• _Recorded data_
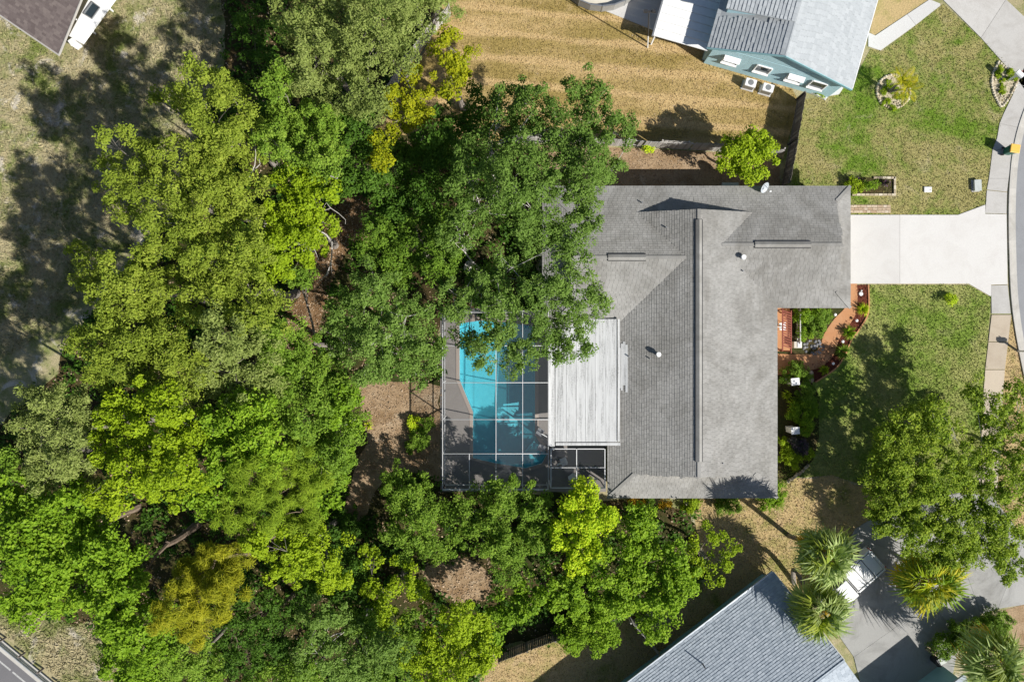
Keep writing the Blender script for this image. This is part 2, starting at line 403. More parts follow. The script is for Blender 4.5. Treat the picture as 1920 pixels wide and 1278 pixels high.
SPEC = {  # leaf length, width ratio, leaves per clump, clump radius, clump density, material, bark
 'olive': (0.17, 0.45, 101, 0.50, 1.30, 'olive', 'bark_grey'),
 'sage':  (0.16, 0.45, 101, 0.48, 1.30, 'sage', 'bark_grey'),
 'lush':  (0.20, 0.66, 84, 0.50, 1.40, 'lush', 'bark_brown'),
 'lime':  (0.18, 0.60, 92, 0.48, 1.30, 'lime', 'bark_grey'),
 'yellow':(0.17, 0.62, 92, 0.44, 1.10, 'yellow', 'bark_grey'),
 'golden':(0.17, 0.62, 101, 0.42, 1.50, 'golden', 'bark_grey'),
 'pine':  (0.34, 0.10, 174, 0.46, 1.20, 'pine', 'bark_brown'),
 'ypine': (0.34, 0.10, 181, 0.46, 1.25, 'ypine', 'bark_brown'),
 'oak':   (0.16, 0.50, 87, 0.44, 1.20, 'oak', 'bark_pale'),
 'gapoak':(0.16, 0.55, 89, 0.42, 1.10, 'gap', 'bark_pale'),
 'mid':   (0.16, 0.55, 98, 0.46, 1.35, 'mid', 'bark_grey'),
 'dark':  (0.18, 0.52, 87, 0.50, 1.20, 'dark', 'bark_brown'),
 'sparse':(0.17, 0.58, 72, 0.40, 0.90, 'lime', 'bark_grey'),
 'shrub': (0.12, 0.58, 101, 0.30, 1.9, 'lush', 'bark_brown'),
}

def foliage(lobes, sp, vshift=0.0, dens=1.0, rscale=1.0):
    """lobes: (centre xyz, R, Rz). Leaf clumps on uneven domes. Returns verts, values, clump centres"""
    Ll, wr, k, rc, dn, _, _ = SPEC[sp]
    Ll *= rscale; rc *= rscale
    cc, rad, vals = [], [], []
    for c, R, Rz in lobes:
        n = max(5, int(dn * dens * 1.55 * R * R / (rc * rc)))
        d = dirs(n, -0.35)
        # uneven outline: the dome bulges and dents
        ph = rng.uniform(0, 6.28, 3)
        az = np.arctan2(d[:, 1], d[:, 0])
        lump = 1 + 0.16 * np.sin(3 * az + ph[0]) + 0.12 * np.sin(5 * az + ph[1])
        f = rng.uniform(0.50, 1.04, n) ** 0.6 * lump
        f[: n // 4] *= rng.uniform(0.4, 0.8, n // 4)
        p = np.array(c) + d * np.stack([R * f, R * f, Rz * f], 1)
        cc.append(p); rad.append(rc * rng.uniform(0.6, 1.25, n)); vals.append(rng.uniform(0.1, 0.9, n) * 0.55 + 0.45 * rng.uniform(0.2, 0.8))
    cc = np.concatenate(cc); rad = np.concatenate(rad); vals = np.concatenate(vals)
    n = len(cc); kk = k
    idx = np.repeat(np.arange(n), kk)
    d2 = dirs(n * kk, -0.45)
    q = rng.uniform(0.35, 1.08, n * kk)
    pos = cc[idx] + d2 * (rad[idx] * q)[:, None] * np.array([1, 1, 0.75])
    nr = d2 * 0.5 + np.array([0.16, -0.11, 0.66]) + rng.normal(size=(n * kk, 3)) * 0.40
    nr /= np.linalg.norm(nr, axis=1, keepdims=True)
    L = Ll * rng.uniform(0.45, 1.5, n * kk) * np.repeat(rng.uniform(.8, 1.2, n), kk)
    v = leaf_quads(pos, nr, L, L * wr)
    val = np.clip(0.45 * vals[idx] + 0.45 * rng.uniform(0, 1, n * kk) + 0.05 + vshift, 0, 1)
    return v, val, cc

NLEAF = 0
def leaf_obj(name, v, val, matname, parent):
    global NLEAF
    q = np.arange(len(v)).reshape(-1, 4); NLEAF += len(q)
    me = fast_mesh(name, v, q, M[matname], val, ORG[parent] if parent is not None else None)
    return link(name, me, parent)

def bend(p0, p1, k, amp):
    p0, p1 = Vector(p0), Vector(p1); L = (p1 - p0).length; out = []
    o = Vector((random.uniform(-1, 1), random.uniform(-1, 1), random.uniform(-0.3, 0.6))) * amp * L
    for i in range(k + 1):
        t = i / k; out.append(p0.lerp(p1, t) + o * math.sin(math.pi * t))
    return out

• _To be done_
From start to finish, output the listing exactly, but omit its pictures.

• _Response_
Keep writing the Blender script for this image. This is part 2, starting at line 403. More parts follow. The script is for Blender 4.5. Treat the picture as 1920 pixels wide and 1278 pixels high.
SPEC = {  # leaf length, width ratio, leaves per clump, clump radius, clump density, material, bark
 'olive': (0.17, 0.45, 101, 0.50, 1.30, 'olive', 'bark_grey'),
 'sage':  (0.16, 0.45, 101, 0.48, 1.30, 'sage', 'bark_grey'),
 'lush':  (0.20, 0.66, 84, 0.50, 1.40, 'lush', 'bark_brown'),
 'lime':  (0.18, 0.60, 92, 0.48, 1.30, 'lime', 'bark_grey'),
 'yellow':(0.17, 0.62, 92, 0.44, 1.10, 'yellow', 'bark_grey'),
 'golden':(0.17, 0.62, 101, 0.42, 1.50, 'golden', 'bark_grey'),
 'pine':  (0.34, 0.10, 174, 0.46, 1.20, 'pine', 'bark_brown'),
 'ypine': (0.34, 0.10, 181, 0.46, 1.25, 'ypine', 'bark_brown'),
 'oak':   (0.16, 0.50, 87, 0.44, 1.20, 'oak', 'bark_pale'),
 'gapoak':(0.16, 0.55, 89, 0.42, 1.10, 'gap', 'bark_pale'),
 'mid':   (0.16, 0.55, 98, 0.46, 1.35, 'mid', 'bark_grey'),
 'dark':  (0.18, 0.52, 87, 0.50, 1.20, 'dark', 'bark_brown'),
 'sparse':(0.17, 0.58, 72, 0.40, 0.90, 'lime', 'bark_grey'),
 'shrub': (0.12, 0.58, 101, 0.30, 1.9, 'lush', 'bark_brown'),
}

def foliage(lobes, sp, vshift=0.0, dens=1.0, rscale=1.0):
    """lobes: (centre xyz, R, Rz). Leaf clumps on uneven domes. Returns verts, values, clump centres"""
    Ll, wr, k, rc, dn, _, _ = SPEC[sp]
    Ll *= rscale; rc *= rscale
    cc, rad, vals = [], [], []
    for c, R, Rz in lobes:
        n = max(5, int(dn * dens * 1.55 * R * R / (rc * rc)))
        d = dirs(n, -0.35)
        # uneven outline: the dome bulges and dents
        ph = rng.uniform(0, 6.28, 3)
        az = np.arctan2(d[:, 1], d[:, 0])
        lump = 1 + 0.16 * np.sin(3 * az + ph[0]) + 0.12 * np.sin(5 * az + ph[1])
        f = rng.uniform(0.50, 1.04, n) ** 0.6 * lump
        f[: n // 4] *= rng.uniform(0.4, 0.8, n // 4)
        p = np.array(c) + d * np.stack([R * f, R * f, Rz * f], 1)
        cc.append(p); rad.append(rc * rng.uniform(0.6, 1.25, n)); vals.append(rng.uniform(0.1, 0.9, n) * 0.55 + 0.45 * rng.uniform(0.2, 0.8))
    cc = np.concatenate(cc); rad = np.concatenate(rad); vals = np.concatenate(vals)
    n = len(cc); kk = k
    idx = np.repeat(np.arange(n), kk)
    d2 = dirs(n * kk, -0.45)
    q = rng.uniform(0.35, 1.08, n * kk)
    pos = cc[idx] + d2 * (rad[idx] * q)[:, None] * np.array([1, 1, 0.75])
    nr = d2 * 0.5 + np.array([0.16, -0.11, 0.66]) + rng.normal(size=(n * kk, 3)) * 0.40
    nr /= np.linalg.norm(nr, axis=1, keepdims=True)
    L = Ll * rng.uniform(0.45, 1.5, n * kk) * np.repeat(rng.uniform(.8, 1.2, n), kk)
    v = leaf_quads(pos, nr, L, L * wr)
    val = np.clip(0.45 * vals[idx] + 0.45 * rng.uniform(0, 1, n * kk) + 0.05 + vshift, 0, 1)
    return v, val, cc

NLEAF = 0
def leaf_obj(name, v, val, matname, parent):
    global NLEAF
    q = np.arange(len(v)).reshape(-1, 4); NLEAF += len(q)
    me = fast_mesh(name, v, q, M[matname], val, ORG[parent] if parent is not None else None)
    return link(name, me, parent)

def bend(p0, p1, k, amp):
    p0, p1 = Vector(p0), Vector(p1); L = (p1 - p0).length; out = []
    o = Vector((random.uniform(-1, 1), random.uniform(-1, 1), random.uniform(-0.3, 0.6))) * amp * L
    for i in range(k + 1):
        t = i / k; out.append(p0.lerp(p1, t) + o * math.sin(math.pi * t))
    return out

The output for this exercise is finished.